Aurora Solar's pricing reflects what it is: a premium, US-market platform billed per user in US dollars. For an Australian installer, both the level and the currency change the calculation. Here's how Aurora pricing works in 2026 and how to judge whether the depth justifies the spend locally.
How much does Aurora Solar cost?
Aurora Solar costs from roughly US$159 per user per month on its Basic plan to around US$259 on Premium, with custom enterprise pricing above that and discounts for annual billing. There's also a credit-based option for lighter users. Because pricing is per seat and in US dollars, the real cost to an Australian business is higher again once converted to AUD, and scales with every user you add.
Why is Aurora more expensive than Australian tools?
Aurora is more expensive because it's a premium US platform priced per seat, not per project. You're paying for the most advanced design and simulation engine on the market, AI 3D, LIDAR, bankable shade reports, and for a cost structure built around the large US market where per-seat SaaS is the norm. That model makes sense for big US design teams; for Australian installers used to per-project pricing, it lands as a significant premium.
Does Aurora's price include Australian compliance?
No, and that's the key catch for local installers. The subscription buys design depth, but not STCs, the Federal Battery Rebate, or AS/NZS 5033 single-line diagrams, because Aurora is built for the US market. So an Australian installer pays premium US-dollar prices and still has to handle local compliance separately, which adds cost and time on top of the subscription.
Is Aurora Solar worth it for Australian installers?
It's worth it only if its design depth directly wins you work that covers the cost. For large or design-intensive operations, especially those working across the US too, the capability can justify the premium. For typical Australian residential and small-commercial installers, paying US-dollar per-seat rates for a tool that doesn't handle local compliance is hard to justify when local per-project tools cost a fraction and do the compliance for you.
How does Aurora pricing compare to Solar Proof?

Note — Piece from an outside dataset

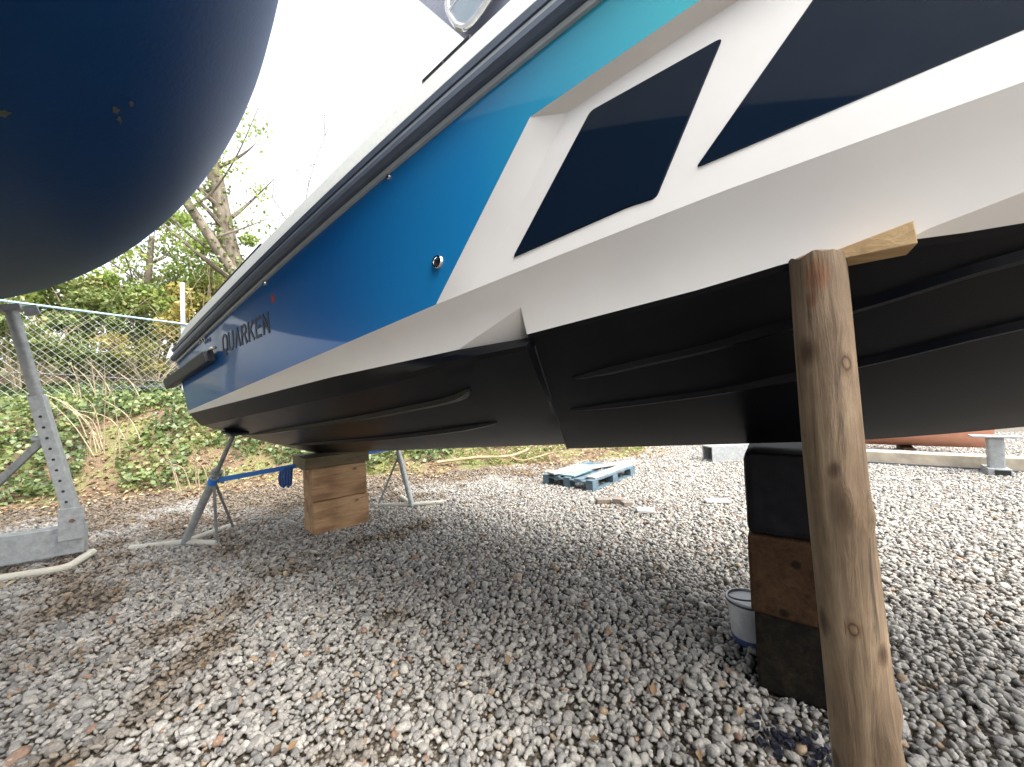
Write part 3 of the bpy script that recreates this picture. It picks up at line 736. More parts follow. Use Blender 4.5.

They're far apart on both price and structure. Aurora is premium and per-seat in USD; Solar Proof is pay-as-you-go from around four dollars per project (first projects free) in AUD, with Pro plans from about ninety-nine dollars per month, and STCs, the Federal Battery Rebate and AS/NZS 5033 SLDs built in. For Australian work, the cost difference is large and the compliance fit is better. See the full Solar Proof vs Aurora Solar comparison.
The bottom line
Aurora Solar pricing starts around US$159 per user per month and climbs from there, in US dollars, per seat, and without Australian compliance included. That's defensible for large, design-led operations and expensive for everyday Australian quoting, where a local per-project tool costs far less and handles the compliance Aurora leaves to you.